--- Exercise prompt ---
Please write out the lines of the data exactly, beginning with the first and ending with the line containing "sc.camera = cam"; leave the pictures behind.
□ □ □
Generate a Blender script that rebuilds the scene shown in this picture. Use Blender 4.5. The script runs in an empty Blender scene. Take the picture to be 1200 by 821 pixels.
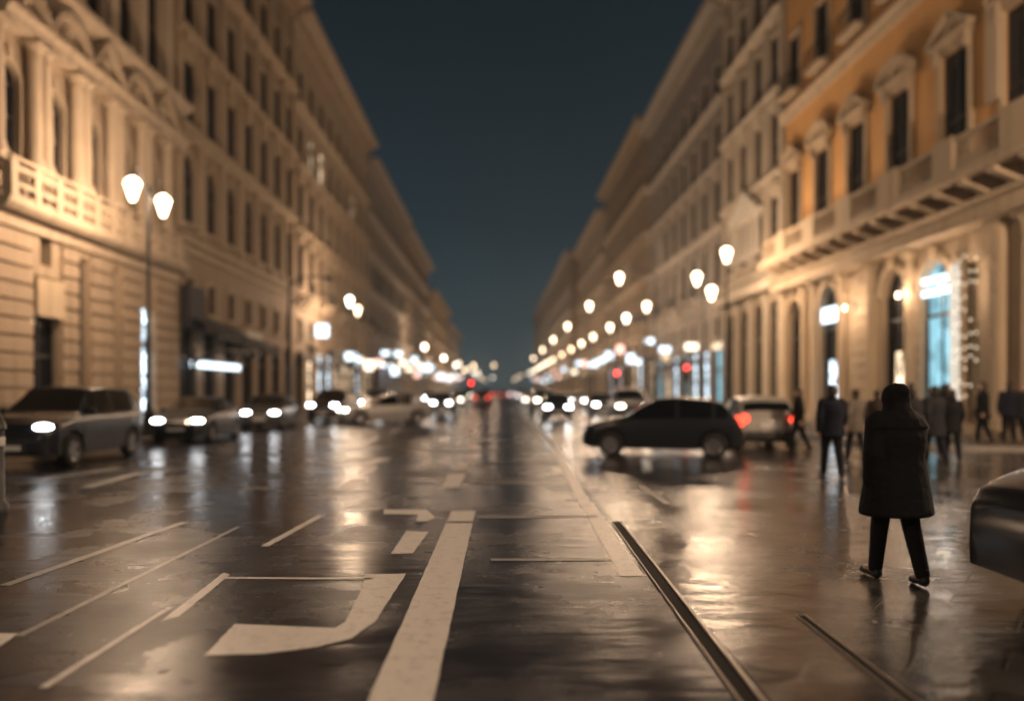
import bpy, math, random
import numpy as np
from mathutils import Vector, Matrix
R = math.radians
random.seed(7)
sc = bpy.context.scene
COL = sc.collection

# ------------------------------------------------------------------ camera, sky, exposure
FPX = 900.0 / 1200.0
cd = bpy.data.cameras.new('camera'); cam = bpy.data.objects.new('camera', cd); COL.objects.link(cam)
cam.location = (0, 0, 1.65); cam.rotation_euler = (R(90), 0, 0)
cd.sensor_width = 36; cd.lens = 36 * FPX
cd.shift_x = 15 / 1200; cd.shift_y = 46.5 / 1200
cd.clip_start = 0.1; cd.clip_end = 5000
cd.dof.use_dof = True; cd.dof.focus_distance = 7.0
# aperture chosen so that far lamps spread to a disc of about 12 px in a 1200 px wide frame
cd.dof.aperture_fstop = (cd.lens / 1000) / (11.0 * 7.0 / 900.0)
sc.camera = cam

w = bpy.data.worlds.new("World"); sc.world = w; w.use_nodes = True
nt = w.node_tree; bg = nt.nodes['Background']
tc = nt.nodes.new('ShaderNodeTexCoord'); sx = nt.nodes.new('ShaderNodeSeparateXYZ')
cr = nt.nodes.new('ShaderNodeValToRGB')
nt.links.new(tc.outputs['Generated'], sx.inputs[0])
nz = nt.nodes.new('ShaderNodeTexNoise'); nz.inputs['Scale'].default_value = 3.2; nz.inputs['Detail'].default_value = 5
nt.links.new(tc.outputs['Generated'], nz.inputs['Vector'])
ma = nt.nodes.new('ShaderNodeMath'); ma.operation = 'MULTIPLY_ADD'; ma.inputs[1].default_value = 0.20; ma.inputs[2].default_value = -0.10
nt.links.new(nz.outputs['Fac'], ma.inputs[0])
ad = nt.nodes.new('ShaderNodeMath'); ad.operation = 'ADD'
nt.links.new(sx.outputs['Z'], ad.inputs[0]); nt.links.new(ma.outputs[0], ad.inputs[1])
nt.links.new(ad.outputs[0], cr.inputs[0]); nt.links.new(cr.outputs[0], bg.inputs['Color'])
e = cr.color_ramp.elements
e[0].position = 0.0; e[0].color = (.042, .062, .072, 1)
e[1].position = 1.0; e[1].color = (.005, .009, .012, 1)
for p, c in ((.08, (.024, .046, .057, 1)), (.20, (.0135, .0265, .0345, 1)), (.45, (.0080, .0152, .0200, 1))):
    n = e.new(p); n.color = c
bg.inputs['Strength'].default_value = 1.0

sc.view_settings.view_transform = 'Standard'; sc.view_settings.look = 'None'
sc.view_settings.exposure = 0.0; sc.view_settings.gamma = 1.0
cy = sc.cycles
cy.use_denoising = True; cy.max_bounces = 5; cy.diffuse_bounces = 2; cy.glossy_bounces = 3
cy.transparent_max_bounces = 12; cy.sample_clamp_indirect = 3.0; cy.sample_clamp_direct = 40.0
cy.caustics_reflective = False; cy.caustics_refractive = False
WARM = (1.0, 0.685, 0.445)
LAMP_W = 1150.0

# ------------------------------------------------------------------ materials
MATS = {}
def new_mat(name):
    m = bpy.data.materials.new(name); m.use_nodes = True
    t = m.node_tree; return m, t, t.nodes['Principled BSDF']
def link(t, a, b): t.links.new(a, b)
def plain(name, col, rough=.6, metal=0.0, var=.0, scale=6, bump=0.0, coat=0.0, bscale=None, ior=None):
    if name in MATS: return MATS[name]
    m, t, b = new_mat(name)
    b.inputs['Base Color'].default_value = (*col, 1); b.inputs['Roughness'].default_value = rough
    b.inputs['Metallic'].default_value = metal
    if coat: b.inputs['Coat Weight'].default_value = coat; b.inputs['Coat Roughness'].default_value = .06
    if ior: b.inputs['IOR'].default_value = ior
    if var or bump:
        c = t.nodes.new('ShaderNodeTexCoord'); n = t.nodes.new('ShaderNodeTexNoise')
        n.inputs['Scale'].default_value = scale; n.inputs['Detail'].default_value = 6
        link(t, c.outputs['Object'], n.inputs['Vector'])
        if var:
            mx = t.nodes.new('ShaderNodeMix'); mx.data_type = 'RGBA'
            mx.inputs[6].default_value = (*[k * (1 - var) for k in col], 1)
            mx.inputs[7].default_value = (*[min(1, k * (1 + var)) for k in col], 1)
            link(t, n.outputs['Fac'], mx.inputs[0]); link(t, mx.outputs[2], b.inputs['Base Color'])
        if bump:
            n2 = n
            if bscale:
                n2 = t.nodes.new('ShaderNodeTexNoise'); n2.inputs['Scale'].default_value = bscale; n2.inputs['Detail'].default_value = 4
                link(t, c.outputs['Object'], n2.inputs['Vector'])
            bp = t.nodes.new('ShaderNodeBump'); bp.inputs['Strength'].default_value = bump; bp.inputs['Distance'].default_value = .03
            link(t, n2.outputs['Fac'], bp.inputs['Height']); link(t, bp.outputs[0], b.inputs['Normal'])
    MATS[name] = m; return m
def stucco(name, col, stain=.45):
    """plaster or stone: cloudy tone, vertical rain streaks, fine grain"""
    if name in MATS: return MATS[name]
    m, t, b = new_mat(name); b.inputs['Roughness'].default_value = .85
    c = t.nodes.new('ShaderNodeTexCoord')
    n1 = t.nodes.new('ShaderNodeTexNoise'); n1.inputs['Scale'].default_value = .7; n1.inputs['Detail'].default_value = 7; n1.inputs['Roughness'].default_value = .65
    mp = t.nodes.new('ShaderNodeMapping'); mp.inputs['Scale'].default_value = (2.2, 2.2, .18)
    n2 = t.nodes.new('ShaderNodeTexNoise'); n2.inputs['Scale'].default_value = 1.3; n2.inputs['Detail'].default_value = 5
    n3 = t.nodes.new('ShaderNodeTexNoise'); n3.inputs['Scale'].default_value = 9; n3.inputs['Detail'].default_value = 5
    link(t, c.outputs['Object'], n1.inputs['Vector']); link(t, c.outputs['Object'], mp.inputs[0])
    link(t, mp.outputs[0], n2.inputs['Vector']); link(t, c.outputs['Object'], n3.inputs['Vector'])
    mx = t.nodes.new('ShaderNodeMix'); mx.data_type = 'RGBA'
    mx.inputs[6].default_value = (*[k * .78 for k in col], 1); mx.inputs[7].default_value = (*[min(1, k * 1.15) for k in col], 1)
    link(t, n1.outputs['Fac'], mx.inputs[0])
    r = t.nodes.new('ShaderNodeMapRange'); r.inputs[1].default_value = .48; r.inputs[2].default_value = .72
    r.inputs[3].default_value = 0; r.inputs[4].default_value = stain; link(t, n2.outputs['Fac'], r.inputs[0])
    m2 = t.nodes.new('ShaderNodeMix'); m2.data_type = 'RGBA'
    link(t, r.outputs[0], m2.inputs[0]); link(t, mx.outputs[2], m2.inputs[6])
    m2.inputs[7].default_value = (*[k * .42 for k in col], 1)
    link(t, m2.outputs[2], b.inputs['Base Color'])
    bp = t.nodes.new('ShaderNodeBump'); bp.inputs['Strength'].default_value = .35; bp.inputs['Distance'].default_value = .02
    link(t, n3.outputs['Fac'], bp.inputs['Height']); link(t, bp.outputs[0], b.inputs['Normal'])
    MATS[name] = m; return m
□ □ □
--- Answer to this task ---
Generate a Blender script that rebuilds the scene shown in this picture. Use Blender 4.5. The script runs in an empty Blender scene. Take the picture to be 1200 by 821 pixels.
import bpy, math, random
import numpy as np
from mathutils import Vector, Matrix
R = math.radians
random.seed(7)
sc = bpy.context.scene
COL = sc.collection

# ------------------------------------------------------------------ camera, sky, exposure
FPX = 900.0 / 1200.0
cd = bpy.data.cameras.new('camera'); cam = bpy.data.objects.new('camera', cd); COL.objects.link(cam)
cam.location = (0, 0, 1.65); cam.rotation_euler = (R(90), 0, 0)
cd.sensor_width = 36; cd.lens = 36 * FPX
cd.shift_x = 15 / 1200; cd.shift_y = 46.5 / 1200
cd.clip_start = 0.1; cd.clip_end = 5000
cd.dof.use_dof = True; cd.dof.focus_distance = 7.0
# aperture chosen so that far lamps spread to a disc of about 12 px in a 1200 px wide frame
cd.dof.aperture_fstop = (cd.lens / 1000) / (11.0 * 7.0 / 900.0)
sc.camera = cam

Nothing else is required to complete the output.